残業代の割増率を法定のものより大きく定める、最低賃金を大きく上回る時給を定めるなど、その他労働に関して高い水準を契約で定めていればそのまま有効なルールとして機能します。もしルール通りの運用がなされていなければ、従業員が「労働基準法に定められている最低水準ではなく、契約内容に沿った賃金を支払いなさい」と主張できます。

 

例外的に残業代が発生しないケース

「法定されている労働時間を超えて働いたときは残業代が発生する」が原則ですが、例外もあります。例えば次のケースに該当するときは残業代の請求ができなくなりますので、働き方にも着目して残業代の有無を判定することが大事です。

 

みなし労働時間制の適用

労働基準法では、労働時間の算定が難しい働き方をしているとき、例外的に「一定の時間を労働したものとみなす」とする制度も採用している。これは「みなし労働時間制」と呼ばれる制度で、例えば次のように正確な労働時間の算定が難しいケースでよく適用される。

・外回りをしている営業職

・本人の裁量に任せて働かせた方が良い専門的職種

みなし労働時間制が採用されていると、一定の時間を働いたものとみなされて残業代が発生しなくなることもある。

※常に発生しないわけではなく、一定の時間を超えて働くと残業代は発生する。

固定残業代制の適用

「固定残業代制」とは、はじめから一定の時間残業を行うものと想定して、毎月の給料に一定額を加算する制度のこと。そのため定められた時間に達するまでは追加で賃金が支払われることはない。

※固定残業時間を超過すると残業代が発生する。

管理監督者による労働

従業員の指導や監督を行う立場にある者であって、重要な職務を負っている・重要な権限を持っている・労働時間が厳格に管理されていない・立場相応の賃金が支払われている、などの条件を満たせば「管理監督者」となる。

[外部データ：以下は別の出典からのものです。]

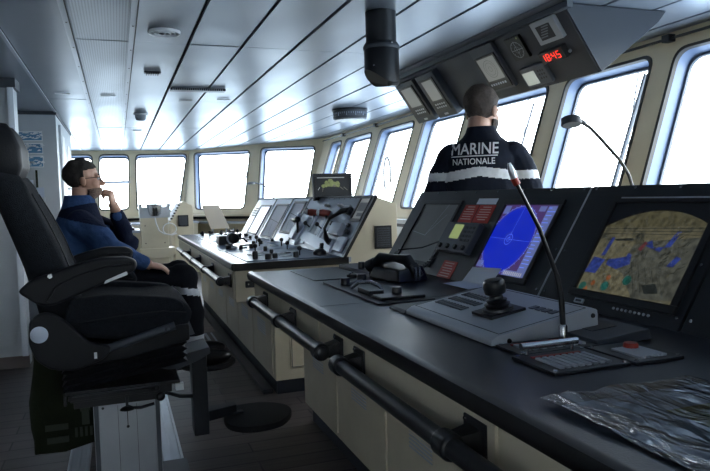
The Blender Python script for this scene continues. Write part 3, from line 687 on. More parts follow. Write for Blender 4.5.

管理監督者については労働基準法の規制が緩和され、残業代も発生しない。

※肩書で判断するのではなく実質の働き方に着目する。例えば「店長」になったからといって常に残業代が発生しなくなるわけではない。

 

残業代の発生、その金額については個別に判断する必要がありますので、労働問題に強い専門家に相談することをおすすめします。ご自身の状況を伝え、残業代が発生するのかどうか、そしていくら請求する権利があるのかを確認しましょう。弁護士であればその後の請求・交渉について代行することも可能です。